■ Your instructions: Output each entry below as it stands, leaving out every picture.
— Start Supplied data —
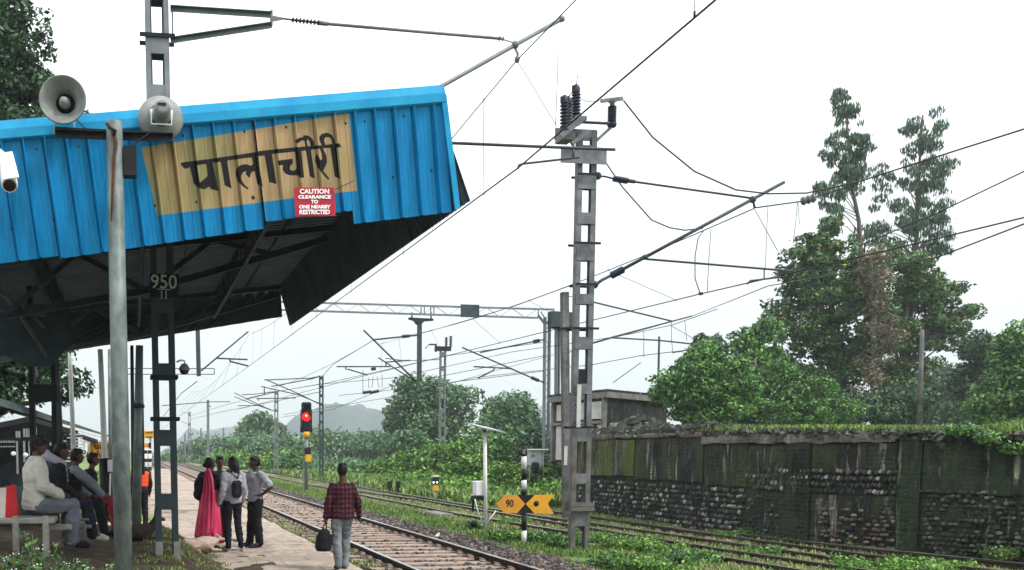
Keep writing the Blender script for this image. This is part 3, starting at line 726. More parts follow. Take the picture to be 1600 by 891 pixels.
# rubble lip along the top, stones + turf
pts = []
for _ in range(3600):
    px = random.uniform(905, 1760); p, n_ = wall_pt(px, ztop(px) + random.uniform(-.08, .06), random.uniform(-.9 if px < 1100 else -.5, .12)); pts.append(p + Vector((0, 0, .16 if px < 1110 and random.random() < .5 else 0)))
stones('rubble_edge', pts, .085, 'rubble_stone')
pts = []
for _ in range(14000):
    px = random.uniform(1085, 1780); p, n_ = wall_pt(px, ztop(px) + .03, random.uniform(-4, .12)); pts.append((p.x, p.y, p.z + max(0, -.0)))
grass_patch('ramp_grass', pts, .13, 'grass', .012, .6)
# grassy bank at the right end of the ramp
bank = MB(); rings = []
for i in range(15):
    t = i / 14; row = []
    for j in range(11):
        s = j / 10; a = wall_pt(1400 + 420 * t, 1.9, -.15 - s * 4.5)[0]
        row.append(a + Vector((0, 0, (.04 + .42 * sstep(.0, .6, t)) * math.sin(min(1, s * 1.5) * 1.57) + .05 * fbm(a.x * 2, a.y * 2, 1) - .05)))
    rings.append(row)
for i in range(14):
    for j in range(10): bank.add([rings[i][j], rings[i + 1][j], rings[i + 1][j + 1], rings[i][j + 1]], [(0, 1, 2, 3)], True)
tag(bank.build('grassy_bank', M['ramp_top']), kind='structure')
pts = []
for _ in range(16000):
    t = random.random(); s = random.random(); i = min(13, int(t * 14)); j = min(9, int(s * 10)); pts.append(tuple(rings[i][j].lerp(rings[i + 1][j + 1], random.random()) + Vector((random.uniform(-.15, .15), random.uniform(-.15, .15), -.02))))
grass_patch('bank_grass', pts, .22, 'grass', .014, .7)

# house on the ramp
hz = 40.0
h = thing('old_building', 'flat roofed concrete building with pale panels and a blackened side, behind the ramp wall', 'building', gd(950, 700, hz))
c0 = gd(868, 640, hz + 4); c1 = gd(949, 640, hz); d_ = (c1 - c0); d_.z = 0; c2 = c1 + Vector((3.2, 2.6, 0)).normalized() * 6.2
zr1 = gd(950, 608, hz).z; zr0 = zr1 - .35; zb = 1.2
lf = Vector((d_.x, d_.y, 0)); L = lf.length; lf.normalize(); nf = Vector((lf.y, -lf.x, 0)); nf = nf if nf.dot(Vector((0, -1, 0))) > 0 else -nf
def P3(p, z): return Vector((p.x, p.y, z))
b = MB(); back = -nf * 5
cs = [P3(c0, 0), P3(c1, 0), P3(c2, 0), P3(c0 + (c2 - c1), 0)]
for i in range(4):
    a, c = cs[i], cs[(i + 1) % 4]; b.add([P3(a, zb), P3(c, zb), P3(c, zr0), P3(a, zr0)], [(0, 1, 2, 3)])
me = b.mesh('wall'); me.materials.append(M['house_dark']); o = bpy.data.objects.new('wall', me)
bpy.data.objects.remove(o); link('wall', me, M['house_dark'], h)
b = MB(); ctr = (cs[0] + cs[2]) / 2
ro = [P3(p + (p - ctr).normalized() * .35, 0) for p in cs]; b.prism([P3(p, zr0) for p in ro], (0, 0, zr1 - zr0 - .12)); b.build('roof', M['concrete'], h)
b = MB(); b.prism([P3(p, zr1 - .117) for p in ro], (0, 0, .1)); b.build('parapet', M['house_dark'], h)
b = MB(); 
for t in (0.0, .33, .66, .985): b.box(P3(c0 + lf * (L * t), (zb + zr0) / 2) + nf * .1, (.16, .16, zr0 - zb - .02), rz=math.atan2(lf.y, lf.x))
b.bar(P3(c0, (zb + zr0) / 2 + .35) + nf * .12, P3(c1, (zb + zr0) / 2 + .35) + nf * .12, .12, .12); b.build('concrete_frame', M['concrete'], h)
hm = (zb + zr0) / 2 + .35
for k in range(3):
    a = c0 + lf * (L * (.33 * k + .06)); c = c0 + lf * (L * (.33 * k + .29))
    for z0, z1 in ((hm + .14, zr0 - .12), (zb + .1, hm - .1)):
        b = MB(); b.bar(P3(a, (z0 + z1) / 2) + nf * .06, P3(c, (z0 + z1) / 2) + nf * .06, .05, z1 - z0, up=(0, 0, 1)); b.build('pale_panel', M['pale_wall'], h)
b = MB(); a = c0 + lf * L * .83; b.bar(P3(a, zb + .1) + nf * .1, P3(a, hm - .1) + nf * .1, .18, .05, up=nf); b.build('door', M['black_paint'], h)
pts = []
for _ in range(1500):
    p = gd(random.uniform(955, 1085), 700, random.uniform(34, 38)); pts.append((p.x, p.y, 2.1 + random.random() * .75 * (1 - abs(proj(p)[0] - 1000) / 120)))
stones('rubble_heap', pts, .3, 'rubble_stone')

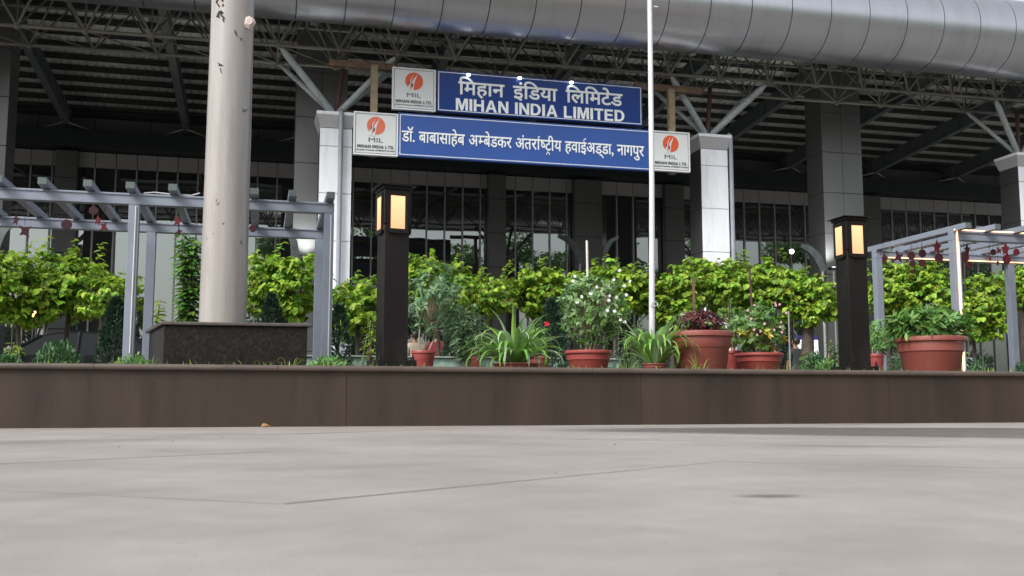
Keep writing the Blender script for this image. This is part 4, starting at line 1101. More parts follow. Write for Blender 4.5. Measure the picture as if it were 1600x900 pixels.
# ------------------------------------------------------------------ pots
M_terra = mat('terracotta_plastic', (0.255, 0.072, 0.058), 0.42, var=0.06, vscale=5, dirt=(0.27, 0.15, 0.12), dirt_amt=0.55, dscale=5, stretch=(1, 1, .4))
M_terra2 = mat('red_plastic_pot', (0.33, 0.07, 0.062), 0.42, var=0.06, vscale=5)
def pot(root, cx, cy, zb, R_, h, m):
    """wide planter: rolled rim, stepped band under it, tapering bowl"""
    q = 0.74
    pr = [(0, 0.0), (R_ * q * 0.97, 0.0), (R_ * q, 0.008), (R_ * (q + 0.10), h * 0.60), (R_ * (q + 0.115), h * 0.615), (R_ * (q + 0.145), h * 0.64), (R_ * (q + 0.17), h * 0.86),
          (R_ * 0.955, h * 0.872), (R_ * 0.99, h * 0.885), (R_, h * 0.93), (R_ * 0.99, h * 0.985), (R_ * 0.965, h), (R_ * 0.90, h), (R_ * 0.87, h * 0.97), (R_ * 0.85, h * 0.8)]
    b = MB(); b.lathe((cx, cy, zb), pr, 56); pt = b.build('pot', m, root, smooth=True)
    b = MB(); b.lathe((cx, cy, zb), [(0, h * 0.87), (R_ * 0.5, h * 0.88), (R_ * 0.86, h * 0.85)], 24); b.build('soil', M_soil, root)
    return pt
def potted(px0, px1, pyr, Y, label, h, m=None, zb=0.386):
    a_, c_ = at(px0, pyr, Y), at(px1, pyr, Y); cx = (a_.x + c_.x) / 2; R_ = (c_.x - a_.x) / 2 * 0.97
    root = thing('potted_plant', (cx, Y, zb), label, 'potted plant'); zr = at((px0 + px1) / 2, pyr - 3, Y).z
    pt = pot(root, cx, Y, zb, R_, zr - zb, m or M_terra); return root, cx, zr, R_, pt
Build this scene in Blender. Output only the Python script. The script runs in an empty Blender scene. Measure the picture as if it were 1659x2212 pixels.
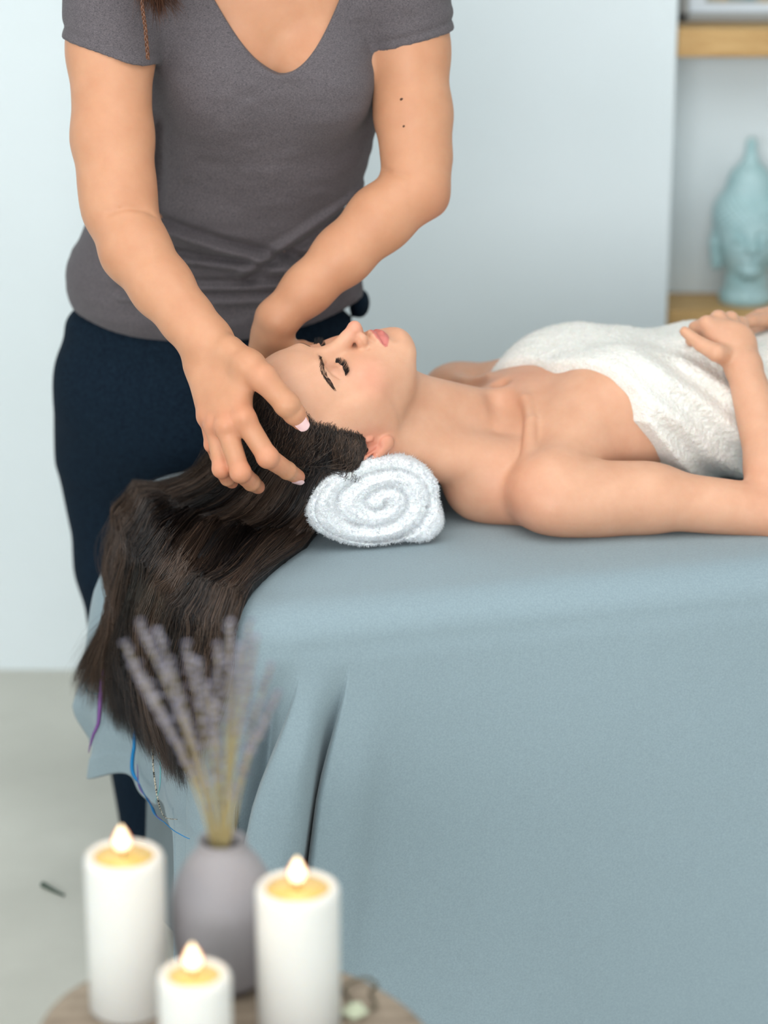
— End Supplied data —
■ Written response:
Keep writing the Blender script for this image. This is part 3, starting at line 726. More parts follow. Take the picture to be 1600 by 891 pixels.
# rubble lip along the top, stones + turf
pts = []
for _ in range(3600):
    px = random.uniform(905, 1760); p, n_ = wall_pt(px, ztop(px) + random.uniform(-.08, .06), random.uniform(-.9 if px < 1100 else -.5, .12)); pts.append(p + Vector((0, 0, .16 if px < 1110 and random.random() < .5 else 0)))
stones('rubble_edge', pts, .085, 'rubble_stone')
pts = []
for _ in range(14000):
    px = random.uniform(1085, 1780); p, n_ = wall_pt(px, ztop(px) + .03, random.uniform(-4, .12)); pts.append((p.x, p.y, p.z + max(0, -.0)))
grass_patch('ramp_grass', pts, .13, 'grass', .012, .6)
# grassy bank at the right end of the ramp
bank = MB(); rings = []
for i in range(15):
    t = i / 14; row = []
    for j in range(11):
        s = j / 10; a = wall_pt(1400 + 420 * t, 1.9, -.15 - s * 4.5)[0]
        row.append(a + Vector((0, 0, (.04 + .42 * sstep(.0, .6, t)) * math.sin(min(1, s * 1.5) * 1.57) + .05 * fbm(a.x * 2, a.y * 2, 1) - .05)))
    rings.append(row)
for i in range(14):
    for j in range(10): bank.add([rings[i][j], rings[i + 1][j], rings[i + 1][j + 1], rings[i][j + 1]], [(0, 1, 2, 3)], True)
tag(bank.build('grassy_bank', M['ramp_top']), kind='structure')
pts = []
for _ in range(16000):
    t = random.random(); s = random.random(); i = min(13, int(t * 14)); j = min(9, int(s * 10)); pts.append(tuple(rings[i][j].lerp(rings[i + 1][j + 1], random.random()) + Vector((random.uniform(-.15, .15), random.uniform(-.15, .15), -.02))))
grass_patch('bank_grass', pts, .22, 'grass', .014, .7)

# house on the ramp
hz = 40.0
h = thing('old_building', 'flat roofed concrete building with pale panels and a blackened side, behind the ramp wall', 'building', gd(950, 700, hz))
c0 = gd(868, 640, hz + 4); c1 = gd(949, 640, hz); d_ = (c1 - c0); d_.z = 0; c2 = c1 + Vector((3.2, 2.6, 0)).normalized() * 6.2
zr1 = gd(950, 608, hz).z; zr0 = zr1 - .35; zb = 1.2
lf = Vector((d_.x, d_.y, 0)); L = lf.length; lf.normalize(); nf = Vector((lf.y, -lf.x, 0)); nf = nf if nf.dot(Vector((0, -1, 0))) > 0 else -nf
def P3(p, z): return Vector((p.x, p.y, z))
b = MB(); back = -nf * 5
cs = [P3(c0, 0), P3(c1, 0), P3(c2, 0), P3(c0 + (c2 - c1), 0)]
for i in range(4):
    a, c = cs[i], cs[(i + 1) % 4]; b.add([P3(a, zb), P3(c, zb), P3(c, zr0), P3(a, zr0)], [(0, 1, 2, 3)])
me = b.mesh('wall'); me.materials.append(M['house_dark']); o = bpy.data.objects.new('wall', me)
bpy.data.objects.remove(o); link('wall', me, M['house_dark'], h)
b = MB(); ctr = (cs[0] + cs[2]) / 2
ro = [P3(p + (p - ctr).normalized() * .35, 0) for p in cs]; b.prism([P3(p, zr0) for p in ro], (0, 0, zr1 - zr0 - .12)); b.build('roof', M['concrete'], h)
b = MB(); b.prism([P3(p, zr1 - .117) for p in ro], (0, 0, .1)); b.build('parapet', M['house_dark'], h)
b = MB(); 
for t in (0.0, .33, .66, .985): b.box(P3(c0 + lf * (L * t), (zb + zr0) / 2) + nf * .1, (.16, .16, zr0 - zb - .02), rz=math.atan2(lf.y, lf.x))
b.bar(P3(c0, (zb + zr0) / 2 + .35) + nf * .12, P3(c1, (zb + zr0) / 2 + .35) + nf * .12, .12, .12); b.build('concrete_frame', M['concrete'], h)
hm = (zb + zr0) / 2 + .35
for k in range(3):
    a = c0 + lf * (L * (.33 * k + .06)); c = c0 + lf * (L * (.33 * k + .29))
    for z0, z1 in ((hm + .14, zr0 - .12), (zb + .1, hm - .1)):
        b = MB(); b.bar(P3(a, (z0 + z1) / 2) + nf * .06, P3(c, (z0 + z1) / 2) + nf * .06, .05, z1 - z0, up=(0, 0, 1)); b.build('pale_panel', M['pale_wall'], h)
b = MB(); a = c0 + lf * L * .83; b.bar(P3(a, zb + .1) + nf * .1, P3(a, hm - .1) + nf * .1, .18, .05, up=nf); b.build('door', M['black_paint'], h)
pts = []
for _ in range(1500):
    p = gd(random.uniform(955, 1085), 700, random.uniform(34, 38)); pts.append((p.x, p.y, 2.1 + random.random() * .75 * (1 - abs(proj(p)[0] - 1000) / 120)))
stones('rubble_heap', pts, .3, 'rubble_stone')

Keep writing the Blender script for this image. This is part 4, starting at line 1101. More parts follow. Write for Blender 4.5. Measure the picture as if it were 1600x900 pixels.
# ------------------------------------------------------------------ pots
M_terra = mat('terracotta_plastic', (0.255, 0.072, 0.058), 0.42, var=0.06, vscale=5, dirt=(0.27, 0.15, 0.12), dirt_amt=0.55, dscale=5, stretch=(1, 1, .4))
M_terra2 = mat('red_plastic_pot', (0.33, 0.07, 0.062), 0.42, var=0.06, vscale=5)
def pot(root, cx, cy, zb, R_, h, m):
    """wide planter: rolled rim, stepped band under it, tapering bowl"""
    q = 0.74
    pr = [(0, 0.0), (R_ * q * 0.97, 0.0), (R_ * q, 0.008), (R_ * (q + 0.10), h * 0.60), (R_ * (q + 0.115), h * 0.615), (R_ * (q + 0.145), h * 0.64), (R_ * (q + 0.17), h * 0.86),
          (R_ * 0.955, h * 0.872), (R_ * 0.99, h * 0.885), (R_, h * 0.93), (R_ * 0.99, h * 0.985), (R_ * 0.965, h), (R_ * 0.90, h), (R_ * 0.87, h * 0.97), (R_ * 0.85, h * 0.8)]
    b = MB(); b.lathe((cx, cy, zb), pr, 56); pt = b.build('pot', m, root, smooth=True)
    b = MB(); b.lathe((cx, cy, zb), [(0, h * 0.87), (R_ * 0.5, h * 0.88), (R_ * 0.86, h * 0.85)], 24); b.build('soil', M_soil, root)
    return pt
def potted(px0, px1, pyr, Y, label, h, m=None, zb=0.386):
    a_, c_ = at(px0, pyr, Y), at(px1, pyr, Y); cx = (a_.x + c_.x) / 2; R_ = (c_.x - a_.x) / 2 * 0.97
    root = thing('potted_plant', (cx, Y, zb), label, 'potted plant'); zr = at((px0 + px1) / 2, pyr - 3, Y).z
    pt = pot(root, cx, Y, zb, R_, zr - zb, m or M_terra); return root, cx, zr, R_, pt
Build this scene in Blender. Output only the Python script. The script runs in an empty Blender scene. Measure the picture as if it were 1659x2212 pixels.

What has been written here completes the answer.